CPPIB boss wishes he had done more deals

* Latest quarterly returns strong

* Aggressive direct investor

* Five years ago was great time to invest

CPPIB, which manages Canada’s national pension fund and is a major global dealmaker, said it had gross investment returns of 5.9 percent for the third quarter ended Dec. 31, taking its five-year investment rate of return to an annualized 7.2 percent.

The fund’s deep pockets and long investment horizon helped it complete deals that rivals could not make when times were tough. But the global economic recovery has meant an increase in competition and asset prices that are no longer such a good deal.

In retrospect, CEO Mark Wiseman said he wishes the fund had been even more aggressive in deal-making five years ago, given the market recovery.
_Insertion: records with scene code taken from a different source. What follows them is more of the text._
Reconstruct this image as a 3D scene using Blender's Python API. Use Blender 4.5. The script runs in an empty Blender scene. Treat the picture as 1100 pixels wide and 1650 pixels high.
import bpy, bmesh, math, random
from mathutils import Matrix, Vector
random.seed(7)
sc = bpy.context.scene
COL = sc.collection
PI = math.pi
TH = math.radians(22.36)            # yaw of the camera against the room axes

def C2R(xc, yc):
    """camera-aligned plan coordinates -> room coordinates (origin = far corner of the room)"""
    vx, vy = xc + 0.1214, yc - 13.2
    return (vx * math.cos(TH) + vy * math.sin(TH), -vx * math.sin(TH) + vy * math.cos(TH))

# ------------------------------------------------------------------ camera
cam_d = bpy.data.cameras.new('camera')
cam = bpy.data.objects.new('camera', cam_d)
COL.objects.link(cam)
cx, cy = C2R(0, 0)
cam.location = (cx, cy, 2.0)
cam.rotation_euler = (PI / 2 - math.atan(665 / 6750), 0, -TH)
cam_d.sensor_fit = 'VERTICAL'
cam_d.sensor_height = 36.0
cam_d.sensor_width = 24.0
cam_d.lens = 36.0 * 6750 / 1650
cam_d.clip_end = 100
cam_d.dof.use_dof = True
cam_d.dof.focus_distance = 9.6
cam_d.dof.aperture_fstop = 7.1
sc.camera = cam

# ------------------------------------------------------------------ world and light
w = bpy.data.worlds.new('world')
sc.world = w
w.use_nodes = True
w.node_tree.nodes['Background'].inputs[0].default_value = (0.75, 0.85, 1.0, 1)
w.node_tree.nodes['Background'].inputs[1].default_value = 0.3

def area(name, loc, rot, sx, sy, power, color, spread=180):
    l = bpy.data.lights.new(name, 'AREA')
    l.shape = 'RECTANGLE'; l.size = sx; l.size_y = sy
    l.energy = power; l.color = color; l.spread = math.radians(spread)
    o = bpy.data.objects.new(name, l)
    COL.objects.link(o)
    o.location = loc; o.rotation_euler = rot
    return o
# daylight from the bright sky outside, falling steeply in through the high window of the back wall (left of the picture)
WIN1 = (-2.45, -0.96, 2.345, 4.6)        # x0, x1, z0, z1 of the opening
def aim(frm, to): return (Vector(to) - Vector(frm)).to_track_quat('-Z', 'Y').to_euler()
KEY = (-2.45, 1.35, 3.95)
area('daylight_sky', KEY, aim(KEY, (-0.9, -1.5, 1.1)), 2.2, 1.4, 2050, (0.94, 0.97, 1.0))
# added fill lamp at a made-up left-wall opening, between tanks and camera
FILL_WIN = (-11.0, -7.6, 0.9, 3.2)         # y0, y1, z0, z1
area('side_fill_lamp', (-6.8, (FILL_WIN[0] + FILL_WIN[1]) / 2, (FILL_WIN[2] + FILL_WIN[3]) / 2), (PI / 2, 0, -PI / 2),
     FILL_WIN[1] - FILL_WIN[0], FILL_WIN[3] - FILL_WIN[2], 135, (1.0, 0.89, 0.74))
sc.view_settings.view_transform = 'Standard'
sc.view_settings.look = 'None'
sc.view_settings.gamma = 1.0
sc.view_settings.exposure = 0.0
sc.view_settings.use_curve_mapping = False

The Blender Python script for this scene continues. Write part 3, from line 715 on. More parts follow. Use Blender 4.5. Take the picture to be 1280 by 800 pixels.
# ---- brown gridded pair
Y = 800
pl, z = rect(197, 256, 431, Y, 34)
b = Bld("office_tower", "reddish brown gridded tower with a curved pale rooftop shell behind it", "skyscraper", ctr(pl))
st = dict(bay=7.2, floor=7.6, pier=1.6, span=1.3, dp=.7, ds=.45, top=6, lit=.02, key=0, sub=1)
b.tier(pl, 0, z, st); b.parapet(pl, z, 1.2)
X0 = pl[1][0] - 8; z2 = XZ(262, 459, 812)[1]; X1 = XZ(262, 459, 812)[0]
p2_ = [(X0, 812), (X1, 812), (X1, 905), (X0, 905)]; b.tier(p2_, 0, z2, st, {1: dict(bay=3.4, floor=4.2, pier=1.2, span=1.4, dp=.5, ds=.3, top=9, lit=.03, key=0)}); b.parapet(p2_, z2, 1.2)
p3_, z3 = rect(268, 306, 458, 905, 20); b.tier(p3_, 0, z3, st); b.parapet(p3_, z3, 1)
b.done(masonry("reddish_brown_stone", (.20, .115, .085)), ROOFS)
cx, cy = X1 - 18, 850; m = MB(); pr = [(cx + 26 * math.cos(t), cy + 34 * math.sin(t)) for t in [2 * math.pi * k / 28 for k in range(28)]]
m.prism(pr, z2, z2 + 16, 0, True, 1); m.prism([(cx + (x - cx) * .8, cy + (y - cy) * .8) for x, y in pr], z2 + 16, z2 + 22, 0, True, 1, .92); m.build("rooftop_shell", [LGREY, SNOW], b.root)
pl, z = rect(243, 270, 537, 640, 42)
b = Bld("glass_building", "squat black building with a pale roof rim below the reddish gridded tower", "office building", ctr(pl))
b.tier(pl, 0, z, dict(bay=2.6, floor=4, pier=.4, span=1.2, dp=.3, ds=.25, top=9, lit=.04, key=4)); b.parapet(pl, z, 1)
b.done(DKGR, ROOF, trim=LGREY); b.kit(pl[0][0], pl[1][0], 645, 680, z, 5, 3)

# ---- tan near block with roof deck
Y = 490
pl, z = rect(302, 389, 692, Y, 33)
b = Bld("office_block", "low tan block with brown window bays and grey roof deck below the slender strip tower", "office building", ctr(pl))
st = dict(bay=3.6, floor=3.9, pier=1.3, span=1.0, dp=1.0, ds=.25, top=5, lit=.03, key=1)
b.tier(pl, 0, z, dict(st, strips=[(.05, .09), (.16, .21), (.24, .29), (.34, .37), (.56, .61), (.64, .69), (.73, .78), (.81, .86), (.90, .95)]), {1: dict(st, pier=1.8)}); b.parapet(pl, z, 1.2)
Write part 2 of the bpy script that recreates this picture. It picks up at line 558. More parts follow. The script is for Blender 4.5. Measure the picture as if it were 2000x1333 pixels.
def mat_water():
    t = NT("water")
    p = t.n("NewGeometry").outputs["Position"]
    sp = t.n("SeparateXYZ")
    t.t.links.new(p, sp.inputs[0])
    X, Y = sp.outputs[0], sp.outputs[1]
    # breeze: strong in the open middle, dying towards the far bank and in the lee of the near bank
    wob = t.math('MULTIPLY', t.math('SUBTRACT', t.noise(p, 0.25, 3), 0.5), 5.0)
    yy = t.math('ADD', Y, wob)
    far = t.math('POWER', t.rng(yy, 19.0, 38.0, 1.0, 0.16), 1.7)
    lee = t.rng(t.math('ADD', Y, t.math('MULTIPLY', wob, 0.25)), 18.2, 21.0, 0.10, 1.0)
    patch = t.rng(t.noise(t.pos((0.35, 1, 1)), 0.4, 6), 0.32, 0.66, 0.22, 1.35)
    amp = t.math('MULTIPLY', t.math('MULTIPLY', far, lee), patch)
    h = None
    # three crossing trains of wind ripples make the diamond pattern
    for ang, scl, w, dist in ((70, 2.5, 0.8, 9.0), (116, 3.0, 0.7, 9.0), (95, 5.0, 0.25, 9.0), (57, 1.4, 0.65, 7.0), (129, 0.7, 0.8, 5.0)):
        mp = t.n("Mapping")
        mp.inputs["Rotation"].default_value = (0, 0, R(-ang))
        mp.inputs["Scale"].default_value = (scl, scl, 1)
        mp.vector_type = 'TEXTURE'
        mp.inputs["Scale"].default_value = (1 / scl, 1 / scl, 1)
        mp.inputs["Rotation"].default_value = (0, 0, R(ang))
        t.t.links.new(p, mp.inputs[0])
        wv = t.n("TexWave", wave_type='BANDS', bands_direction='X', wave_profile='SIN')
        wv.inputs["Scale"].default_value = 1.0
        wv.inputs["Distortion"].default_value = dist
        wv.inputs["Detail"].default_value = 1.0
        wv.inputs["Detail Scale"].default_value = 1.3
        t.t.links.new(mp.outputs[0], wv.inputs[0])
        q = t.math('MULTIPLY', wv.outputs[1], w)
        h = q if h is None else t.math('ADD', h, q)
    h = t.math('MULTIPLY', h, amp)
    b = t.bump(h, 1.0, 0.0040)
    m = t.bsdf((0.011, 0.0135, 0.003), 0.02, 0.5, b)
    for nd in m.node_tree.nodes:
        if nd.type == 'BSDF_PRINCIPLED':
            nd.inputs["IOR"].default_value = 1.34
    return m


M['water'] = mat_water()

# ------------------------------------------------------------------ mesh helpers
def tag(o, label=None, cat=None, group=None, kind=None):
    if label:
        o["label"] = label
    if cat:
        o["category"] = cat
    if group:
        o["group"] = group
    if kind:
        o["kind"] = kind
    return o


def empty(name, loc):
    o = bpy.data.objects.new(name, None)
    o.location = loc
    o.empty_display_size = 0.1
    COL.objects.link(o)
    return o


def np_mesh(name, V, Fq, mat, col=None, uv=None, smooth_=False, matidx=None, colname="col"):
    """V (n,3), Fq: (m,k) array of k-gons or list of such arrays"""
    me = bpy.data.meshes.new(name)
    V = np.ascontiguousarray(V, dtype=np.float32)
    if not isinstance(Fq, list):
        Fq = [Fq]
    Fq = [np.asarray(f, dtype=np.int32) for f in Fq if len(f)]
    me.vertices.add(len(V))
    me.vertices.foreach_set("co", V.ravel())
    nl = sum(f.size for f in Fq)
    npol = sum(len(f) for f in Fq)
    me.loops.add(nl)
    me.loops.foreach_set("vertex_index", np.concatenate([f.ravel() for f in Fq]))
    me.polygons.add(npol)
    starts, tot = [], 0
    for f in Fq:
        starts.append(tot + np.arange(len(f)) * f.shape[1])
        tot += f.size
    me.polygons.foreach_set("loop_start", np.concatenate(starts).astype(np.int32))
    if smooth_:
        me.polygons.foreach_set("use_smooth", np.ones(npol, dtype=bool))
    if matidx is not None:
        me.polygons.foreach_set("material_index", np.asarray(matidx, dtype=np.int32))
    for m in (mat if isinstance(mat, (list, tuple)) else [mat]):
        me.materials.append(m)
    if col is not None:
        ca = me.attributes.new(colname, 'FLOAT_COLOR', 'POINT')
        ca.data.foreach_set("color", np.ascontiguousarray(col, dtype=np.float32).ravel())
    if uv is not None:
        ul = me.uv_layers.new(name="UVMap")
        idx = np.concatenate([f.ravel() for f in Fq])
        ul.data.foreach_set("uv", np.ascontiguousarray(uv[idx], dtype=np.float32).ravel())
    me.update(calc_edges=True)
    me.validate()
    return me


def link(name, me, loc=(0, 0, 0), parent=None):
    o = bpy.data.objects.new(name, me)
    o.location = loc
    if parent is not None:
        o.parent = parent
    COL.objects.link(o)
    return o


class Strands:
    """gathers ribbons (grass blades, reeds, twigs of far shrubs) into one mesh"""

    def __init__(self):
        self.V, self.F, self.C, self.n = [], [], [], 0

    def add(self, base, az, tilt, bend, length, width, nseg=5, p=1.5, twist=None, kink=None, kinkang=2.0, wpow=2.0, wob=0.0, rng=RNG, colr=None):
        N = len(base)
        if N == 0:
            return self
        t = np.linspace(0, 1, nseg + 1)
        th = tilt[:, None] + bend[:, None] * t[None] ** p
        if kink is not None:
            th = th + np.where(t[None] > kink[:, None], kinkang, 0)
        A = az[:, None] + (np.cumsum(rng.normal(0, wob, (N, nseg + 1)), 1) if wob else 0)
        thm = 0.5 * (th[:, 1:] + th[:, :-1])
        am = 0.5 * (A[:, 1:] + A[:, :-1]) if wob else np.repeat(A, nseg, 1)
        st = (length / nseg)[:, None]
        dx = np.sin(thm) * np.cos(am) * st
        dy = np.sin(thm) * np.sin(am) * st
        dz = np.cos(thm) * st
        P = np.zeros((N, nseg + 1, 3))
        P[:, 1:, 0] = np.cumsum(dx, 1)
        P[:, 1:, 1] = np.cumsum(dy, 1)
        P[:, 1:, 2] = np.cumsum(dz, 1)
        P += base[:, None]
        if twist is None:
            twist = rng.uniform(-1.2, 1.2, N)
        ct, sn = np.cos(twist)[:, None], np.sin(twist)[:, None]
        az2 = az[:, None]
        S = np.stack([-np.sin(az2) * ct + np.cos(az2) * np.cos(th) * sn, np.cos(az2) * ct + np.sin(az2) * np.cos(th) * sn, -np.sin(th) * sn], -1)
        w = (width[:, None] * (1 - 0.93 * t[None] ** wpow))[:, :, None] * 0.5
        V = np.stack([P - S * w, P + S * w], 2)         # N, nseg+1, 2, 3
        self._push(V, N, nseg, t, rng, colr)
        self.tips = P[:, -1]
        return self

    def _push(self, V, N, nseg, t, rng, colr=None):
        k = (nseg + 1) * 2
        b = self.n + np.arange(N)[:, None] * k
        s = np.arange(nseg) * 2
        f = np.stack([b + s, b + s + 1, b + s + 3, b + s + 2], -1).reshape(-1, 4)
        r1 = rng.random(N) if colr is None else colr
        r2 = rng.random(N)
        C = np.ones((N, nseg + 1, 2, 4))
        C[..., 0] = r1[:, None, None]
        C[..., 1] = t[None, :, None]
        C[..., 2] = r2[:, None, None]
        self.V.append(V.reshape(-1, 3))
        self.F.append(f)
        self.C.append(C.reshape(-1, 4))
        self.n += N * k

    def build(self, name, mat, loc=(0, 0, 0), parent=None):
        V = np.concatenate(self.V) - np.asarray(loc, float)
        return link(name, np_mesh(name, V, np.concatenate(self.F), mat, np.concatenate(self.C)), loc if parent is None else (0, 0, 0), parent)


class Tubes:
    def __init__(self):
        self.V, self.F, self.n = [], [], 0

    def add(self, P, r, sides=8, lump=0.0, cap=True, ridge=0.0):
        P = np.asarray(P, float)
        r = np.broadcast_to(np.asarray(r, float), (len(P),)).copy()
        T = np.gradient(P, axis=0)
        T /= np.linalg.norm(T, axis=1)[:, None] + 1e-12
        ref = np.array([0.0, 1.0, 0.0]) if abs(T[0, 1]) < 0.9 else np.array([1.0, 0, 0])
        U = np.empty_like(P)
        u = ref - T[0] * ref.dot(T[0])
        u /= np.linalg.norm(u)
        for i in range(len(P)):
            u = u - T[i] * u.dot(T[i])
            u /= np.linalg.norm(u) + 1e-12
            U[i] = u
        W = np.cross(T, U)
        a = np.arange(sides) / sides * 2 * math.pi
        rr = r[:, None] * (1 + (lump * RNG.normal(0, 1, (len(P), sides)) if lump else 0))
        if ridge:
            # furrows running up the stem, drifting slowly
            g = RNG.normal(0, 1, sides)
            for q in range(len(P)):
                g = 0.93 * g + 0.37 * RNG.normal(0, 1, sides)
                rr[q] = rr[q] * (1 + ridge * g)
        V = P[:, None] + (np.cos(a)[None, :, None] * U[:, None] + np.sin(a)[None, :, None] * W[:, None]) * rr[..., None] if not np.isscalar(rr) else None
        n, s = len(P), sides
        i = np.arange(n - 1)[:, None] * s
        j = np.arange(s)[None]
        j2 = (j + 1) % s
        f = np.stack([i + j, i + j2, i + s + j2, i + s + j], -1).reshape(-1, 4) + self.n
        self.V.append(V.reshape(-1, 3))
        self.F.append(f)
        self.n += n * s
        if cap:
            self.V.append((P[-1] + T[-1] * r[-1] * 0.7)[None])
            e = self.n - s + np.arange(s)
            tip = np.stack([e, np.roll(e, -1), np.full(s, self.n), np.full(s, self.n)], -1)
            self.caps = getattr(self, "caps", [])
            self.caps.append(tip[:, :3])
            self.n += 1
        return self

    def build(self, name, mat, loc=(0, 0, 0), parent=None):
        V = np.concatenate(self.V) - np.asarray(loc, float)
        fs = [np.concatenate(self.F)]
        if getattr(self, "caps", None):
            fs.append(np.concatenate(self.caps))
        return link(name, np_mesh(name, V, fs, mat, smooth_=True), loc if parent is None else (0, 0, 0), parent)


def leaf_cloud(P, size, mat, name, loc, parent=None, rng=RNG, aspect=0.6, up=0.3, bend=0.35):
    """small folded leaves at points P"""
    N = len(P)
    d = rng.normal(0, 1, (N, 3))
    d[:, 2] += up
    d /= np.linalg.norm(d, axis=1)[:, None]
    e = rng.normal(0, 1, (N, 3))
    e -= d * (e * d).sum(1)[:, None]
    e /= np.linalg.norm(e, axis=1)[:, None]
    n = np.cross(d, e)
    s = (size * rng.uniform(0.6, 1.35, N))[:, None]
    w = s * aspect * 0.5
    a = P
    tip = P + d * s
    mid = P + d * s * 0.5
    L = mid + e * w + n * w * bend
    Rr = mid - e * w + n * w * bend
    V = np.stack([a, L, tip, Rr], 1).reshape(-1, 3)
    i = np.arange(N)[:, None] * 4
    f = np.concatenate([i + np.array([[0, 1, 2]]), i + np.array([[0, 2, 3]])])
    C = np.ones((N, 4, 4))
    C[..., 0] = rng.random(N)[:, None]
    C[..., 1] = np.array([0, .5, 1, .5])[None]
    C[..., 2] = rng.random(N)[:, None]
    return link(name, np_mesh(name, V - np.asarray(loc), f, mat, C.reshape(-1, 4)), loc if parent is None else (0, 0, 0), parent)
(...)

“I think a lot of people thought we were overly aggressive, but hindsight is 20/20. Should we have bought more assets? We probably should have, because almost everything we did in that period has worked out incredibly well,” Wiseman said in an interview.

The payoff for making big successful bets in the wake of the financial crisis pushed CPPIB’s net assets to a record C$201.5 billion ($183.57 billion) in the third quarter, compared with C$192.8 billion at the end of the previous quarter.

CPPIB began really diversifying beyond traditional financial assets like stocks and bonds in 2006, and was sideswiped by the financial crisis in 2009. But big global deals in assets like real estate and infrastructure have boosted the fund’s rate of return, and it has opened offices in London, New York, Hong Kong and, in April, Sao Paulo, Brazil.

The fund’s asset mix was 50.2 percent equities, 33.3 percent fixed income and 16.5 percent real assets at the end of 2013, with 10.9 percent in real estate and 5.6 percent in infrastructure.

Wiseman said CPPIB will continue to look to higher-growth economies like those in Latin America for investment opportunities as competition drives up prices elsewhere, but the fund will have to pick its deals carefully.

“You’re not seeing a lot of opportunity in the market because markets are strong and we seem to be in a period now where there is a fairly high degree of stability, compared to five years ago, and that means assets by and large tend to be fairly valued,” Wiseman said.

“So for CPPIB that means picking our spots very, very carefully and it means continuing to build capabilities in those areas where in the long run we think that growth is going to exceed the global average.”

The new Sao Paulo office, announced this month, will serve as the hub for CPPIB’s investments in Brazil, Chile, Colombia, Mexico and Peru. The fund already has nearly C$5 billion in invested assets in the region.